Che il quorum non sia stato raggiunto, ai livelli più bassi di partecipazione, per altro, è un dato di fatto che deve certamente invitare a riflettere chi ha promosso l'iniziativa.
Premesso ciò, sarebbe poco serio liquidare la questione senza
tentare di analizzare i risultati in ogni caso conseguiti.
Non può sfuggire, infatti, che nonostante l'invito al boicottaggio
sia venuto anche dai maggiori vertici dell'Ulivo, ben 10.245.809 elettori
hanno deciso lo stesso di andare a votare e votare sì.
Se teniamo presente che alle ultime elezioni politiche l'Ulivo, con
una ben più ampia partecipazione al voto, ottenne consensi per 12.885.150
elettori, Rifondazione 1.859.492, Di Pietro 1.437.329, forse il dato degli
oltre 10 milioni di elettori che non hanno seguito gl'inviti di Fassino,
Rutelli, Boselli, ecc. dovrebbe stimolare più di qualche riflessione.

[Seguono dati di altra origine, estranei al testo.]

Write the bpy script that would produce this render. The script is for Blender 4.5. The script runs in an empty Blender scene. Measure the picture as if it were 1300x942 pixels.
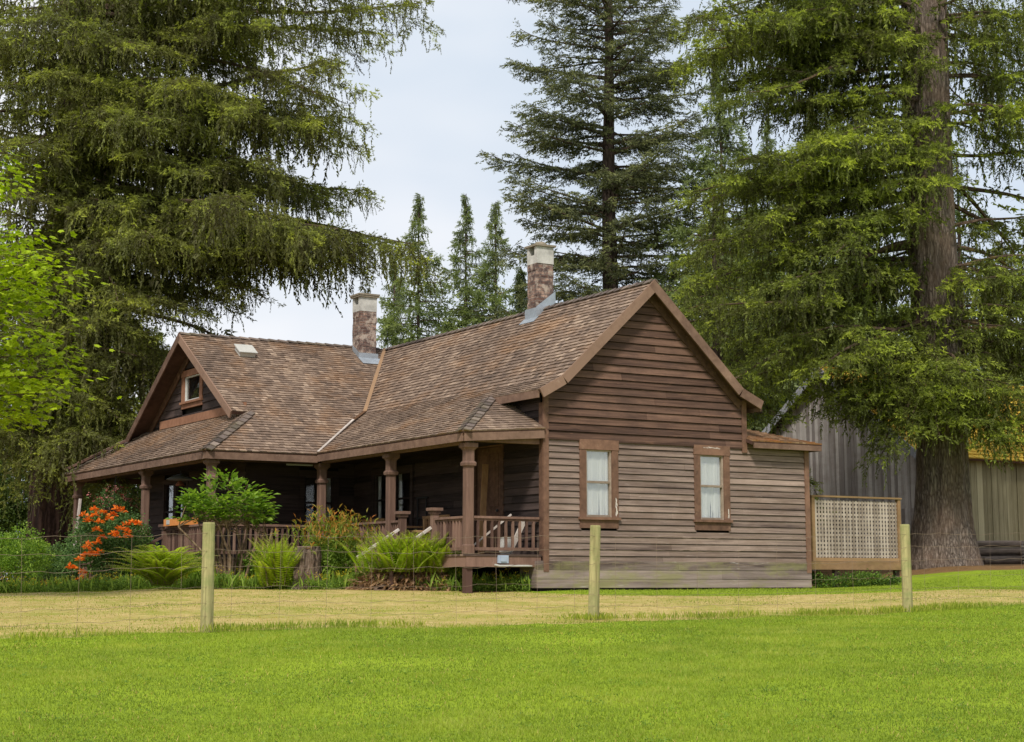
import bpy, math, random
import numpy as np
from mathutils import Vector

scene = bpy.context.scene
COL = scene.collection
RNG = np.random.default_rng(7)
R_ = random.Random(11)

# ------------------------------------------------------------------ frame of reference
CAM = np.array([-17.511, -27.998, 0.135])
YAW, PITCH, FPX, PPY = math.radians(-30.944), math.radians(8.327), 2147.495, 423.19
FH = np.array([-math.sin(YAW), math.cos(YAW), 0.0])
RH = np.array([math.cos(YAW), math.sin(YAW), 0.0])

def dl(dh, lat, z=0.0):            # distance ahead / to the right of the viewpoint -> world
    p = CAM + FH * dh + RH * lat
    return np.array([p[0], p[1], z])

def sst(a, b, x):
    t = np.clip((np.asarray(x, float) - a) / (b - a), 0, 1)
    return t * t * (3 - 2 * t)

def ground_z(x, y):
    x = np.asarray(x, float); y = np.asarray(y, float)
    dh = (x - CAM[0]) * FH[0] + (y - CAM[1]) * FH[1]
    lat = (x - CAM[0]) * RH[0] + (y - CAM[1]) * RH[1]
    z = np.interp(dh, [-60, 0, 11, 15.6, 21, 25, 29, 33, 37, 60, 200, 2000],
                  [-1.8, -1.45, -.98, -.73, -.52, -.40, -.22, -.06, -.02, .15, .5, 2])
    z = z + .50 * sst(6.8, 11, lat) * sst(34.5, 42, dh) - .20 * sst(-6, -13, lat) * sst(30, 38, dh)
    z = z + .018 * np.sin(x * 1.3 + y * .7) * np.cos(y * 1.1 - x * .4) + .03 * np.sin(x * .31 + 2) * np.sin(y * .27)
    return z

def gp(dh, lat, dz=0.0):
    p = dl(dh, lat); p[2] = float(ground_z(p[0], p[1])) + dz
    return p

def pxl(px, dh):                    # lateral offset of something seen in column px at distance dh
    return (px - 650.0) * dh * 1.0 / 2170.0

# ------------------------------------------------------------------ object helpers
ORG = {}
def tag(o, label=None, cat=None, group=None, kind=None):
    if label: o['label'] = label
    if cat: o['category'] = cat
    if group: o['group'] = group
    if kind: o['kind'] = kind
    return o

def thing(name, loc, label, cat, group=None):
    o = bpy.data.objects.new(name, None); COL.objects.link(o)
    o.empty_display_size = .3
    o.location = tuple(float(v) for v in loc); ORG[o.name] = np.array(loc, float)
    return tag(o, label, cat, group)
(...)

Se poi la matematica diventa un'opinione per il solo fatto che non si
è raggiunto il quorum, allora possiamo dire che in politica tutte
le favole diventano possibili, come il non voler ammettere, per il referendum
sull'art. 18, che la base elettorale di centro-sinistra si sia chiaramente
espressa, in larghissima maggioranza, in modo diverso da quello che gli
eletti le raccomandavano.
La partita, quindi, è soltanto formalmente chiusa, in quanto
rimane da sanare l'evidente frattura, tra elettori ed eletti, che si è
manifestata con il referendum del 15 giugno.
Sempre che, come sempre! accade, non si voglia far finta di nulla.